Infine, ultimo motivo, è la Cina e la via verso il rialzo. “Non possiamo parlare dei mercati emergenti senza riconoscere l’importanza della Cina che, al 27 aprile 2022, rappresenta il 27,6% dell’indice Msci Em – puntualizza l’esperto -. Nel timore di un coinvolgimento passivo del Paese nel conflitto tra Russia e Ucraina, l’indice cinese ha toccato il minimo storico a metà marzo 2022. A ciò ha fatto però seguito il più ampio rimbalzo giornaliero mai registrato dalle azioni cinesi. Il discorso del vicepremier cinese Liu He ha infatti affrontato alcune tematiche preoccupanti, come la stabilità del mercato immobiliare e la questione degli adr statunitensi, ma ha anche fatto chiarezza sulla regolamentazione del settore tecnologico. Se alle dichiarazioni seguiranno interventi concreti, riteniamo che il livello attuale dei mercati possa essere il minimo assoluto o almeno relativo. Intravediamo opportunità interessanti negli ambiti in linea con le politiche introdotte, tra cui il software tecnologico, la catena di produzione di veicoli elettrici e le fonti di energia rinnovabili, come l’energia solare”.
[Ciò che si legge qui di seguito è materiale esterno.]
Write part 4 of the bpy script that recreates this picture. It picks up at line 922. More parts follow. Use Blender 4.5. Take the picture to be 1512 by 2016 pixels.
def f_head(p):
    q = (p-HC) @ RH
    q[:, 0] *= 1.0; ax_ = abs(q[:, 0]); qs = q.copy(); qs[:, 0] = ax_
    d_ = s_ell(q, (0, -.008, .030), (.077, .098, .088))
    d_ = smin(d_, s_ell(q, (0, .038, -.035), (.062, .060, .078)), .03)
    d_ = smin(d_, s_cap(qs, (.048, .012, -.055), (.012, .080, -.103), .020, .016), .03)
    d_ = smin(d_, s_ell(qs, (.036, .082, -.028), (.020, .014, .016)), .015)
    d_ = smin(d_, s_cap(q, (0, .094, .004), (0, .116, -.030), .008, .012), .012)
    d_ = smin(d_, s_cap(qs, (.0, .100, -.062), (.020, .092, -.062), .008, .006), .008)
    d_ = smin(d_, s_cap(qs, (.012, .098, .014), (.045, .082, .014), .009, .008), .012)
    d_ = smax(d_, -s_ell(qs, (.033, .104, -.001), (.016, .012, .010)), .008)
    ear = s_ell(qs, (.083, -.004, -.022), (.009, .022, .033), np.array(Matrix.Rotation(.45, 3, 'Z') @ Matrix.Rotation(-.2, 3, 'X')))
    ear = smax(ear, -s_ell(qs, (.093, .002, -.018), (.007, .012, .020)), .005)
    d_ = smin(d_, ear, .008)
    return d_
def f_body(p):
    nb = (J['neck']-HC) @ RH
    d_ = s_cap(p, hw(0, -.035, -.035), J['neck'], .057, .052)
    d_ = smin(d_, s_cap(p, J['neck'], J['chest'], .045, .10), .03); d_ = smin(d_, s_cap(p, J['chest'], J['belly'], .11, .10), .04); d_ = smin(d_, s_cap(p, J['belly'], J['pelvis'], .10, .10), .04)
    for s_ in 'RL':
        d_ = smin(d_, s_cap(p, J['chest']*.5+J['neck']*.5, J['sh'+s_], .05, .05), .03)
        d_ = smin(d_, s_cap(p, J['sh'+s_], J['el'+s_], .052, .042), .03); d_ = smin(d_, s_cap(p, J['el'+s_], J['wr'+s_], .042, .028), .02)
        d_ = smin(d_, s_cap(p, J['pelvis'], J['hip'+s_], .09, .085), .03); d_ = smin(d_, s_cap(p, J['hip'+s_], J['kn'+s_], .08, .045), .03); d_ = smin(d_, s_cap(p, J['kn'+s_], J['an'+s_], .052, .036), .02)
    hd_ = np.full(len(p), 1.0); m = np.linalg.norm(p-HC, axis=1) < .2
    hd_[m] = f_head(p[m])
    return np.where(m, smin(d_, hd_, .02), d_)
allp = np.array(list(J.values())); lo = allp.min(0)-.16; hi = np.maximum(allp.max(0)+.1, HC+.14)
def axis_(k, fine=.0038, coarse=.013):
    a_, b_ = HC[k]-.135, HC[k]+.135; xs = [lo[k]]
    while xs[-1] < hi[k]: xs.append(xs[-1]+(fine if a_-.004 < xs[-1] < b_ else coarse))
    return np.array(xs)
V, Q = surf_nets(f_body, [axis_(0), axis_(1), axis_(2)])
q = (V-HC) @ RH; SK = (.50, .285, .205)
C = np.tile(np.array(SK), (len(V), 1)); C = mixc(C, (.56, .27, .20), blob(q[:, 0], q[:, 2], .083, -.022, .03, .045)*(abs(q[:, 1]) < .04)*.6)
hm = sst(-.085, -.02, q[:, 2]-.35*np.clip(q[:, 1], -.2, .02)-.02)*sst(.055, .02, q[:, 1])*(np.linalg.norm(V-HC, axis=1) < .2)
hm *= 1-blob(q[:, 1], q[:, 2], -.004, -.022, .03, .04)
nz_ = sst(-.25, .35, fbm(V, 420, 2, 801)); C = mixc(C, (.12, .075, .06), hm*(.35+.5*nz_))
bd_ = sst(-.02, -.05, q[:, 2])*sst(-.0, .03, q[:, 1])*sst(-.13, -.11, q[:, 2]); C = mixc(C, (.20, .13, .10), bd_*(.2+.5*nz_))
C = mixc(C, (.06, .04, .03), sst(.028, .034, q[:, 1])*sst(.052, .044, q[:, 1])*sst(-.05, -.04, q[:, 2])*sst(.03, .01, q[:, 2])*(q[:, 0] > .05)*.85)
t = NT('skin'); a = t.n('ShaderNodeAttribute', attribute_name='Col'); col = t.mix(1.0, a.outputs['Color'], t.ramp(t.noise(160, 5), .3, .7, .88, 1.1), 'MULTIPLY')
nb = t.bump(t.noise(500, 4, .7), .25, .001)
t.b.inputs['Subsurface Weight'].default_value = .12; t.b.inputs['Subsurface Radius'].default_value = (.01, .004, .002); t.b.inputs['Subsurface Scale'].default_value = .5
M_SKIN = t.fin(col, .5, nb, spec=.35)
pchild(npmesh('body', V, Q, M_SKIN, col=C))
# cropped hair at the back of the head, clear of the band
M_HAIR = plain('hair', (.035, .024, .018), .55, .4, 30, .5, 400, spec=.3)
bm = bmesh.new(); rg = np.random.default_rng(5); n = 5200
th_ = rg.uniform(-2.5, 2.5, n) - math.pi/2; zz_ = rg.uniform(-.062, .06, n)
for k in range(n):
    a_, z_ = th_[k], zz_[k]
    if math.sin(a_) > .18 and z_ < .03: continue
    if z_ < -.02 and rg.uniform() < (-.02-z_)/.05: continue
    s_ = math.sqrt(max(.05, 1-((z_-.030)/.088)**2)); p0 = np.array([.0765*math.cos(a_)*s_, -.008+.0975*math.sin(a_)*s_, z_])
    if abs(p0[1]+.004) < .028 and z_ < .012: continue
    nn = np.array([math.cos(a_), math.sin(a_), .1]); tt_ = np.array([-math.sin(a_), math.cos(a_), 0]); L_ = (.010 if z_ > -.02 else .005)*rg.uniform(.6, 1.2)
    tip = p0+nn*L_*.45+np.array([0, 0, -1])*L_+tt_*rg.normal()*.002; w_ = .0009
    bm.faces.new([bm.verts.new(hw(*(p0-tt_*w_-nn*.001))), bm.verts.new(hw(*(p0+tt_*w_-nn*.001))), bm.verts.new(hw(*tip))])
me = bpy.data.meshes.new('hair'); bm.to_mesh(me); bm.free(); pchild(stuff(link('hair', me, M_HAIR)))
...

È indubbio che gli ultimi 15 anni non siano stati facili per gli investitori nei mercati azionari emergenti; pertanto, quest’asset class è uscita dal radar. “Nonostante la recente volatilità – conclude Love -, a nostro giudizio c’è motivo di essere ottimisti, le azioni dei mercati emergenti presentano opportunità interessanti per gli investitori attivi. Da inizio anno lo hanno dimostrato rispetto ai mercati sviluppati. Se abbiamo ragione, crediamo che assisteremo a una sovraperformance anche in termini assoluti”.